Gather these data points:
| Field | Description |
|---|---|
| What they do | Their positioning statement — how they describe themselves (from their homepage or about page) |
| Founded | Year founded |
| HQ | Headquarters location |
| Company size | Employee count range |
| Funding | Total raised, last round, key investors (for private companies) |
| Key customers | Named logos from case studies, website, or press releases (3-8 names) |
| Target market | Who they sell to — company size, industry, buyer persona |
| Pricing model | Pricing tiers, per-seat, usage-based, etc. If not publicly available, write "Pricing not publicly available — ask during discovery" |
| Recent news | 1-3 headlines from the last 90 days with source URLs |
Rules:
- If any data point is not findable after searching, write "Not found." Never fabricate company data.
- Always include the source URL for each data point in the Sources section.
Step 3 — Their Pitch
For each competitor, run 1-2 WebSearch queries to document their messaging.
Search patterns:
"{competitor}"(homepage messaging)"{competitor} why choose us"or"{competitor} vs alternatives"
Gather:
| Field | Description |
|---|---|
| Main value proposition | Their primary claim — the one sentence from their homepage or hero section |
| Top 3-5 claims | The specific promises they make (speed, accuracy, cost savings, ease of use, etc.) |
| How they differentiate | What they say makes them different from competitors |
| Key messaging themes | Recurring themes across their marketing (innovation, simplicity, enterprise-grade, etc.) |
| Awards or recognition | Analyst reports (Gartner, Forrester), G2 badges, industry awards they highlight |
Step 4 — Strengths Analysis
Honestly assess what the competitor does well. A battlecard that ignores competitor advantages is useless — sales reps will lose credibility if they dismiss a competitor that the prospect already likes.
For each competitor, run 1-2 WebSearch queries.
Search patterns:
"{competitor} reviews G2"or"why I chose {competitor}""{competitor} case study results"
Document:
| Field | Description |
|---|---|
| What they do well | Objective strengths — features, UX, integrations, market position |
| Where they have an advantage over you | Be honest. If they are better at something, say so. This helps reps prepare instead of getting blindsided. |
| What their customers love | Pull from reviews, testimonials, and case studies |
| Why companies choose them | The top 2-3 reasons buyers pick them over alternatives |
Step 5 — Weaknesses Analysis
Use WebSearch aggressively to find real complaints, criticisms, and gaps. This is the highest-value section of the battlecard.

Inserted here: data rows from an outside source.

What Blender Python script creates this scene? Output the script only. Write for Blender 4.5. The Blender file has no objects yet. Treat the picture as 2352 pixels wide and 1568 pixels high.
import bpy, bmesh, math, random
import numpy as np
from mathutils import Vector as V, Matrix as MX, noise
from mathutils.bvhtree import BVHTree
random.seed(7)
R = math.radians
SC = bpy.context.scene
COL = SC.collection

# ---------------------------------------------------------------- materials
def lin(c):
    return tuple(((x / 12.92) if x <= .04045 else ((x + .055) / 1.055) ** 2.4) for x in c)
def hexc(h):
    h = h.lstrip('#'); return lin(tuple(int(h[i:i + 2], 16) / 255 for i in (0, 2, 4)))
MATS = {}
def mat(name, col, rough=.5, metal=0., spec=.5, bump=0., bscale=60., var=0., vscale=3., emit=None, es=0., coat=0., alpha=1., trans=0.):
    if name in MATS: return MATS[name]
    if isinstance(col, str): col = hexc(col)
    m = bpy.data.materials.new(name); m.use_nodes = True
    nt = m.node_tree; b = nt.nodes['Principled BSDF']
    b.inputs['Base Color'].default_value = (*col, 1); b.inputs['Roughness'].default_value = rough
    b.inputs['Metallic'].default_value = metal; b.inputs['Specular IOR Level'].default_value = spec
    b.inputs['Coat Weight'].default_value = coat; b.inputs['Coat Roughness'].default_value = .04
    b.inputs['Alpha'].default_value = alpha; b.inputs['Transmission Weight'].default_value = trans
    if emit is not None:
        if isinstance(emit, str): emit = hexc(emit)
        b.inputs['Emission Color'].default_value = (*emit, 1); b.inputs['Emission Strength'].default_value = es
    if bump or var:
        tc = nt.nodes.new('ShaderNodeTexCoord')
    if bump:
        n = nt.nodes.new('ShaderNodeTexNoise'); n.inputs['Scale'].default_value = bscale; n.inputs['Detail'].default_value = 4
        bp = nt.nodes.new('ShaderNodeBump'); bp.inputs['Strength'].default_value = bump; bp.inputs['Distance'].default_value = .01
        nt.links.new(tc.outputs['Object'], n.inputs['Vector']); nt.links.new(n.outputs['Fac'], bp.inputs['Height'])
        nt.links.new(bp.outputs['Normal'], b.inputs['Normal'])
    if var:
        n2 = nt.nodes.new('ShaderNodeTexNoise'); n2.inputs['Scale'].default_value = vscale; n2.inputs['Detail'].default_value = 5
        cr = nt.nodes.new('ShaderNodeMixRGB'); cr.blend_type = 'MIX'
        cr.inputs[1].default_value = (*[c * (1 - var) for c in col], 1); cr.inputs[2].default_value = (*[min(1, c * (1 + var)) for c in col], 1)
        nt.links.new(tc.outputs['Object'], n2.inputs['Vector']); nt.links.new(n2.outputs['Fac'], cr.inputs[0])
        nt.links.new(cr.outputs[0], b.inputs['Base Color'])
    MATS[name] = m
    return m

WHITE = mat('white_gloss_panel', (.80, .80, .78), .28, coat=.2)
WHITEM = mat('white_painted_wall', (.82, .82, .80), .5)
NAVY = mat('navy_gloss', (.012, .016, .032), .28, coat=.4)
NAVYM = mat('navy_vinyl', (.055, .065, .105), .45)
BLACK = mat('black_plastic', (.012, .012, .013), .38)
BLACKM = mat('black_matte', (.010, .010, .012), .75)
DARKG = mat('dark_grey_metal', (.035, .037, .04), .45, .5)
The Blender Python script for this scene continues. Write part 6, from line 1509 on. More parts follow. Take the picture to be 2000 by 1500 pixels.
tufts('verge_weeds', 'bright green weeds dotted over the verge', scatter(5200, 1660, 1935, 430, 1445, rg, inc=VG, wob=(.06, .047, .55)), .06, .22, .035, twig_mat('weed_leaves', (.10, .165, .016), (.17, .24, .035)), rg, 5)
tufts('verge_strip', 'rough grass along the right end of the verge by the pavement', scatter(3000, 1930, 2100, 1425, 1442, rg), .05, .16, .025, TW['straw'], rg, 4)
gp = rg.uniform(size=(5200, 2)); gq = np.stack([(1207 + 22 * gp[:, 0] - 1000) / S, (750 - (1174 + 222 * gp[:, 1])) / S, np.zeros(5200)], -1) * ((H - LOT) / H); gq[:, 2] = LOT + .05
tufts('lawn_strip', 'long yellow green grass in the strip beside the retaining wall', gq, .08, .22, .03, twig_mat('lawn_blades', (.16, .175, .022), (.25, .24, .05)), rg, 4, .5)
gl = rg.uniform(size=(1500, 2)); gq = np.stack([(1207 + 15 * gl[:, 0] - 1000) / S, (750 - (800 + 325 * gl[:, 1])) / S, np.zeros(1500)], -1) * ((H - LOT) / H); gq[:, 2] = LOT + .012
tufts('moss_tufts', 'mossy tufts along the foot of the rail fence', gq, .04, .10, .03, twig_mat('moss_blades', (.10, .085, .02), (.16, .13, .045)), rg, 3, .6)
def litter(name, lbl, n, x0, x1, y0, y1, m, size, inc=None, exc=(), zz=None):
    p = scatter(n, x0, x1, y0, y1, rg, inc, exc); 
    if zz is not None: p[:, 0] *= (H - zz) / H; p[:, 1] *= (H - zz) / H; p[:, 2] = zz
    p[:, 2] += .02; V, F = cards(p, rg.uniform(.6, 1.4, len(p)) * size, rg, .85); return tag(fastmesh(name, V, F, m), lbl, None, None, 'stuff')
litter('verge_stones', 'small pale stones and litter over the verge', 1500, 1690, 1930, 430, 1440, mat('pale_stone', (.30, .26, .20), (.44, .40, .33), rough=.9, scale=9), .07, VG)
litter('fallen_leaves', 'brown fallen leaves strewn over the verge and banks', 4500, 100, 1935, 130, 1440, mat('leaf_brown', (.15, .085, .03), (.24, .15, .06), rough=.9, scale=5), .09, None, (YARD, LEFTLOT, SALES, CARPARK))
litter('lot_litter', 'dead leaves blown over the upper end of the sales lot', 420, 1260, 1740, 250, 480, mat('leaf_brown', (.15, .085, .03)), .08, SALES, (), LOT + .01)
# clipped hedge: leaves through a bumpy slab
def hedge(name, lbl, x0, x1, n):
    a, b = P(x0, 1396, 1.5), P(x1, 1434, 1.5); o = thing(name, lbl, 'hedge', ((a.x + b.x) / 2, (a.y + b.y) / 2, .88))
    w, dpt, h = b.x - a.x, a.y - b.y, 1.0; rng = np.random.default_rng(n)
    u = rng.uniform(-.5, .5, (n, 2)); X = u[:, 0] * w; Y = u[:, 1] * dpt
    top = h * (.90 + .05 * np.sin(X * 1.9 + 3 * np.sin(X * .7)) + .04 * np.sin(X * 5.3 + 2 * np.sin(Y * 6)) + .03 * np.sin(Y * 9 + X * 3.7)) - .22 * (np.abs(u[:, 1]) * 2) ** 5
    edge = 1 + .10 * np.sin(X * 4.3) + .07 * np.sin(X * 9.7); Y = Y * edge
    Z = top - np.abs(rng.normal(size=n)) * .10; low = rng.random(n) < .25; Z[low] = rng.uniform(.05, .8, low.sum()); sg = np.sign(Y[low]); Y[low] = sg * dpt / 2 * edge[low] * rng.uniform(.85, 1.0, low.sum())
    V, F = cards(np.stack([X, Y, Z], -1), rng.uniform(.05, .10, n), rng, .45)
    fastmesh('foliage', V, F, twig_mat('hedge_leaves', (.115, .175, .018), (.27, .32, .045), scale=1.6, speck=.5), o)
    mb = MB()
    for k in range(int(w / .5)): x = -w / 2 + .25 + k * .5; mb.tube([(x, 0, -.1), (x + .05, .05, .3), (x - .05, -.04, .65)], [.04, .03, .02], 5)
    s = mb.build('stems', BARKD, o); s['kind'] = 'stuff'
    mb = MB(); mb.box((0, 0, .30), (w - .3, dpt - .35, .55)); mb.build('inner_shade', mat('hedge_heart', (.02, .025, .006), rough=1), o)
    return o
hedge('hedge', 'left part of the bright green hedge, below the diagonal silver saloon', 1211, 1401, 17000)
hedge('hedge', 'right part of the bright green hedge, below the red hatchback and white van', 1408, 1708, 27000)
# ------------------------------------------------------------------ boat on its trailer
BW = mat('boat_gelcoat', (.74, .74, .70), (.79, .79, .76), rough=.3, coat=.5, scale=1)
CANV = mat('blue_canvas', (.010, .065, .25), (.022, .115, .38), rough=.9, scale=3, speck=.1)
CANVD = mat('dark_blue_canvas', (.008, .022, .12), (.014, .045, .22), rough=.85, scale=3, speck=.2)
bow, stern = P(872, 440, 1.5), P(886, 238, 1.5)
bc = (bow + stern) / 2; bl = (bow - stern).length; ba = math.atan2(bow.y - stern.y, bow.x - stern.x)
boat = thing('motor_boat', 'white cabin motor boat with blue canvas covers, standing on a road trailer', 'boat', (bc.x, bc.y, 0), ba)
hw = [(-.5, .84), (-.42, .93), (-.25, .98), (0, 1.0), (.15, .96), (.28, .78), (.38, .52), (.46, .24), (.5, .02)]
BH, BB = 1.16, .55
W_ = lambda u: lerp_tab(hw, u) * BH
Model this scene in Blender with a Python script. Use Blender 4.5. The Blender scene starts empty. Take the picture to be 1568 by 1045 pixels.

Run 3-4 WebSearch queries per competitor:
Search patterns:
"{competitor} reviews complaints"or"{competitor} negative reviews G2 Capterra""{competitor} reddit problems"or"{competitor} reddit complaints""{competitor} issues limitations"or"switching from {competitor}""{competitor} vs"(often surfaces comparison articles that highlight weaknesses)
Organize weaknesses into categories:
| Category | What to look for |
|---|---|
| Feature gaps | Missing capabilities that buyers frequently ask about |
| Pricing complaints | Too expensive, hidden fees, forced annual contracts, price increases |
| Support/service issues | Slow support, poor onboarding, unresponsive account management |
| Implementation difficulties | Long setup times, complex configuration, migration pain |
| Product quality | Bugs, downtime, performance issues, outdated UI |
| Customer churn signals | People posting about leaving, "alternatives to {competitor}" searches |
| Scalability concerns | Breaks at volume, enterprise readiness gaps |
Rules:
- Every weakness claim must have a source (URL, review platform, Reddit thread). Never invent criticisms.
- Distinguish between isolated complaints and patterns. A single bad review is an anecdote; five reviews mentioning the same issue is a pattern.
Step 6 — Win/Loss Patterns
Based on all research gathered so far, synthesize win/loss patterns. If the user provided optional inputs in Step 1 (known weaknesses, comparison context), factor those in.
Run 1-2 additional WebSearch queries if needed:
Search patterns:
"{competitor} vs {your company}"or"why I switched from {competitor}""{competitor} alternative for {use case}"
Document four categories:
| Category | Description |
|---|---|
| When you WIN against them | Conditions, buyer profiles, and use cases where you have the advantage. Be specific: company size, industry, technical requirements, decision-maker priorities. |
| When you LOSE to them | Conditions where they are stronger. Sales reps need to know when they are walking into a tough fight. |
| Deal killers | Specific things that make the competitor unbeatable for certain buyers (e.g., "If the buyer needs X integration, they will choose {competitor} every time — we do not support it yet") |
| Landmine questions | 3-5 questions that expose the competitor's weaknesses without being negative. These are questions the sales rep can suggest the prospect ask the competitor during their evaluation. |
Step 7 — Objection Handling
For each competitor, create 5-8 objection handling entries. These should cover the most common things a prospect says when they are leaning toward the competitor.
Format for each entry:
| They Say | The Truth | We Say |
|---|---|---|
| {What the prospect or competitor claims} | {The reality behind the claim — factual, sourced where possible} | {Your counter-positioning — conversational tone, not corporate speak} |
Rules:
- "They Say" should be phrased as the prospect would say it, not as a formal objection label. Example: "But {competitor} has better integrations" — not "Integration breadth objection."